**Given problem**: Scan the material that follows. Copy every line containing the word "part".

**Raw data**:
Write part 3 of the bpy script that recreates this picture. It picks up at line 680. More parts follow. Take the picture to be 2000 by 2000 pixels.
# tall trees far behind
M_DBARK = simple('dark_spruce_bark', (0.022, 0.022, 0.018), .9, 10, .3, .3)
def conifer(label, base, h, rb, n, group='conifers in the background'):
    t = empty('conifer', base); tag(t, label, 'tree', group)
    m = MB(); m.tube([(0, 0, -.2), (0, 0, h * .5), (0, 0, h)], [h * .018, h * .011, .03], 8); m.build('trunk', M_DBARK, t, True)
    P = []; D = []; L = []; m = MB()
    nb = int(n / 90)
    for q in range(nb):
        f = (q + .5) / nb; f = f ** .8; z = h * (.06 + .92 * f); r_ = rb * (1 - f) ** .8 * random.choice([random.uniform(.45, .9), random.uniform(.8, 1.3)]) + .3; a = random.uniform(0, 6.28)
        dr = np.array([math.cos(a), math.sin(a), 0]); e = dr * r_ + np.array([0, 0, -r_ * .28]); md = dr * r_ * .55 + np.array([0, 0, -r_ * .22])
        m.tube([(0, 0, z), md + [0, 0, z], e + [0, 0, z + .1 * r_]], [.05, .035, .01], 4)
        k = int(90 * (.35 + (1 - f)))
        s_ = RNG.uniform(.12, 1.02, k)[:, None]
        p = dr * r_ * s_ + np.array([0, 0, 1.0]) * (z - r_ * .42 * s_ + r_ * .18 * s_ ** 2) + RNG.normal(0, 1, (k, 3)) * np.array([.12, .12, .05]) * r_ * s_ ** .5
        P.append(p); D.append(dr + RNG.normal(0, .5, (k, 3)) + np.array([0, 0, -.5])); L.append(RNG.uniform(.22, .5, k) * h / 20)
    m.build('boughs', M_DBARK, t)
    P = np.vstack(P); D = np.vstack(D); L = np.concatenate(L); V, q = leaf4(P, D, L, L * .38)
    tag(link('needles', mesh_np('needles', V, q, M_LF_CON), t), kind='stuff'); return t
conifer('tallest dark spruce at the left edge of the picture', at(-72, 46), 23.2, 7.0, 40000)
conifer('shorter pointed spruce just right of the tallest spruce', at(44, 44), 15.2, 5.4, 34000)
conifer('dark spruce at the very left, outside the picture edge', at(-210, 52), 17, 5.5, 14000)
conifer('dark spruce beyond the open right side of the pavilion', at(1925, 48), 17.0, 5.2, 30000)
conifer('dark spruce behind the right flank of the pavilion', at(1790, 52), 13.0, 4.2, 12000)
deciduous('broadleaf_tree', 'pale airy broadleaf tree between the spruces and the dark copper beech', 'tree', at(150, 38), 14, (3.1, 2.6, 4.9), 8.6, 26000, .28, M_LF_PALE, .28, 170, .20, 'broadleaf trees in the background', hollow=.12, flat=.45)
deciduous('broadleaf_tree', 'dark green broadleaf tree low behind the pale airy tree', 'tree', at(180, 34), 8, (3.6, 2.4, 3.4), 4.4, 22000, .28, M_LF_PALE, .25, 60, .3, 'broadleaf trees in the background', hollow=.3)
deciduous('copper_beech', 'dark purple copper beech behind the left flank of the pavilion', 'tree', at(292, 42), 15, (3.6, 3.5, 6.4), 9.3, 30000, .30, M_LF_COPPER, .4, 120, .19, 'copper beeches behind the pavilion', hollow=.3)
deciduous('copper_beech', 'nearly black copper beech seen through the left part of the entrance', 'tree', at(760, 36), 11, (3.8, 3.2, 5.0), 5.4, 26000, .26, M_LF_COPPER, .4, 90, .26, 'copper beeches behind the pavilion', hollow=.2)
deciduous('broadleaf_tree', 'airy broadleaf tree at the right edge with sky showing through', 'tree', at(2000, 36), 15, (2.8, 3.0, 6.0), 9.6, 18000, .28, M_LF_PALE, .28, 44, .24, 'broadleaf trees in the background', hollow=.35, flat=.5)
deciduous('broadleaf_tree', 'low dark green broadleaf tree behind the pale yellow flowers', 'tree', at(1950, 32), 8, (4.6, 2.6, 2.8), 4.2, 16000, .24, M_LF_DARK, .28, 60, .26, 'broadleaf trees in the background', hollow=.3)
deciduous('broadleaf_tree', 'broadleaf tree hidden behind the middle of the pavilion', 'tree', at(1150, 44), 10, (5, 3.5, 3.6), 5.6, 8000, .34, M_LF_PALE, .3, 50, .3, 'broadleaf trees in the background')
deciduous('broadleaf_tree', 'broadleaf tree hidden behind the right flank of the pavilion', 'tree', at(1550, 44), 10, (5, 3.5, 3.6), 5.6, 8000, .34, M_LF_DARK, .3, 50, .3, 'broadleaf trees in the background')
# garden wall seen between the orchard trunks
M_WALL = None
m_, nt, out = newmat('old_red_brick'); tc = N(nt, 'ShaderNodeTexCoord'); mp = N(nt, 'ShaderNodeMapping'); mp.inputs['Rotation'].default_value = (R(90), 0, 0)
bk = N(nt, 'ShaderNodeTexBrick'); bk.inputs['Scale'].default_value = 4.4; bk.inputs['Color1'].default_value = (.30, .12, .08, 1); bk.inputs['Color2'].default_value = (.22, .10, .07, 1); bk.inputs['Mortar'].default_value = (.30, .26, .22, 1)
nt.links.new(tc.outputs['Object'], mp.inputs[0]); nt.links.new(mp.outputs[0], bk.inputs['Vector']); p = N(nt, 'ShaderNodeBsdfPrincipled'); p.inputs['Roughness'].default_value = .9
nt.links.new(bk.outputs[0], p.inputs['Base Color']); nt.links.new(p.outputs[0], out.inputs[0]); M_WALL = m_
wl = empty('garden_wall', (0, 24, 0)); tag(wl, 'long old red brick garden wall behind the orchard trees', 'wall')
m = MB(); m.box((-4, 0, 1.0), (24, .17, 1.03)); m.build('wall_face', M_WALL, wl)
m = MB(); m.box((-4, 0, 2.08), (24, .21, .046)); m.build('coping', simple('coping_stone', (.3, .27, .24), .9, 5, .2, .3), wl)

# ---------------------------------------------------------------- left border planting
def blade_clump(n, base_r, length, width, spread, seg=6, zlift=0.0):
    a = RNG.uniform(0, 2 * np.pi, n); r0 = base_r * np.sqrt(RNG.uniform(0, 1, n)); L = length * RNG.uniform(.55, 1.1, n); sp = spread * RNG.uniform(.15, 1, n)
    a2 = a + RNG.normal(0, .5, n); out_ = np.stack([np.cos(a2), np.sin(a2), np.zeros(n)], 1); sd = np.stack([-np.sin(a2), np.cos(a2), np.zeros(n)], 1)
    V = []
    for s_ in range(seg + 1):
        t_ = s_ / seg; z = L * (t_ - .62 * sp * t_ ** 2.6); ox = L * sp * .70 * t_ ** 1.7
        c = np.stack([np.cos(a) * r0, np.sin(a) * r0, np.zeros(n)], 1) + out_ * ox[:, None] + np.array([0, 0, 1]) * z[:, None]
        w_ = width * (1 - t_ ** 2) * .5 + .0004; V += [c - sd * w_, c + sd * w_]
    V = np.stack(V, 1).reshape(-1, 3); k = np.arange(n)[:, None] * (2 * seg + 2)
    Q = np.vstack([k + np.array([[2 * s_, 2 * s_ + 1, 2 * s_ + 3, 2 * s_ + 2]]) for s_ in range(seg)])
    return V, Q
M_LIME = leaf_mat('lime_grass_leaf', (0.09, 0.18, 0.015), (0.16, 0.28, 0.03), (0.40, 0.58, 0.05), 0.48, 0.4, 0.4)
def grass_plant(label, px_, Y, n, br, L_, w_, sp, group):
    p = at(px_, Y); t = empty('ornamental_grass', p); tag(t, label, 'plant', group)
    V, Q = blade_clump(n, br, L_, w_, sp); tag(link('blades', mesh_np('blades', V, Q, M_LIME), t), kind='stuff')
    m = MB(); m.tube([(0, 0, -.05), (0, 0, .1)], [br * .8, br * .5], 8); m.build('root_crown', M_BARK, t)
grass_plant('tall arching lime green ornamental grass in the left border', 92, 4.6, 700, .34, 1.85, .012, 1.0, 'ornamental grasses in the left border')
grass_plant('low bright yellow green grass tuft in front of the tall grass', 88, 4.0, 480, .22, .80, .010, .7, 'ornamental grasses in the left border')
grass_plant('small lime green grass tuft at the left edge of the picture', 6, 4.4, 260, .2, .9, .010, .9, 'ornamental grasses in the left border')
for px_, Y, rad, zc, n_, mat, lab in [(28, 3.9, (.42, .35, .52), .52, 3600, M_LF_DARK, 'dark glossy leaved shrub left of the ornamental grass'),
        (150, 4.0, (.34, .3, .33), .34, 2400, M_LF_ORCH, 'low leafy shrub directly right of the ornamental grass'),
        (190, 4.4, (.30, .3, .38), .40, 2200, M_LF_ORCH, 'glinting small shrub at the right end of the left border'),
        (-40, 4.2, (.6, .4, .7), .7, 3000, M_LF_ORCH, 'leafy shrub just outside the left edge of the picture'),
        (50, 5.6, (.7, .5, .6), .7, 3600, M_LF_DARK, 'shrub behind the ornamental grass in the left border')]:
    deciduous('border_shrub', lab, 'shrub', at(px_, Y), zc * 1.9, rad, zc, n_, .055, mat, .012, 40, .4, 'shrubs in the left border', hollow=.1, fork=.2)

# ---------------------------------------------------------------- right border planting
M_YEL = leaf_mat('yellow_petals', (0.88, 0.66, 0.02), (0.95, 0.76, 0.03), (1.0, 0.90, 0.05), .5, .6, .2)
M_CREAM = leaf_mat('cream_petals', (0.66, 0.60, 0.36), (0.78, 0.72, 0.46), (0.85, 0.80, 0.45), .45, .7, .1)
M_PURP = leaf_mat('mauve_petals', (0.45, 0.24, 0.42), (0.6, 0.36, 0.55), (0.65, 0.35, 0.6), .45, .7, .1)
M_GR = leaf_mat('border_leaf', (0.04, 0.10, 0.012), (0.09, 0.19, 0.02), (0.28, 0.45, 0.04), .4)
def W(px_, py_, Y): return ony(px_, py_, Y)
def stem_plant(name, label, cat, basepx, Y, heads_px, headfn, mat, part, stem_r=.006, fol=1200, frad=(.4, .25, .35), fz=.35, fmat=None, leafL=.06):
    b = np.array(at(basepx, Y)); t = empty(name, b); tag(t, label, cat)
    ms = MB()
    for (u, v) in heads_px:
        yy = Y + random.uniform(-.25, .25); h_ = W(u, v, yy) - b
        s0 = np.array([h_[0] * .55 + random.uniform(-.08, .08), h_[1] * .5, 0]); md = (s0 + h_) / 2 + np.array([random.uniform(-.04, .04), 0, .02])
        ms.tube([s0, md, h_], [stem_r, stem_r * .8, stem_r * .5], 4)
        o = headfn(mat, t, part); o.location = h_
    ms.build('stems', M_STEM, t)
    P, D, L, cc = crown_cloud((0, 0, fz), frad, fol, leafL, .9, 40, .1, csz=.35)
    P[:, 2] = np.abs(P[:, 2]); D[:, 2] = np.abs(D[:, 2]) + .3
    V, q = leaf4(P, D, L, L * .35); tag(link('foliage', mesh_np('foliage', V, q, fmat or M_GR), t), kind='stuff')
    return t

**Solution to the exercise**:
Write part 3 of the bpy script that recreates this picture. It picks up at line 680. More parts follow. Take the picture to be 2000 by 2000 pixels.
deciduous('copper_beech', 'nearly black copper beech seen through the left part of the entrance', 'tree', at(760, 36), 11, (3.8, 3.2, 5.0), 5.4, 26000, .26, M_LF_COPPER, .4, 90, .26, 'copper beeches behind the pavilion', hollow=.2)
def stem_plant(name, label, cat, basepx, Y, heads_px, headfn, mat, part, stem_r=.006, fol=1200, frad=(.4, .25, .35), fz=.35, fmat=None, leafL=.06):
        o = headfn(mat, t, part); o.location = h_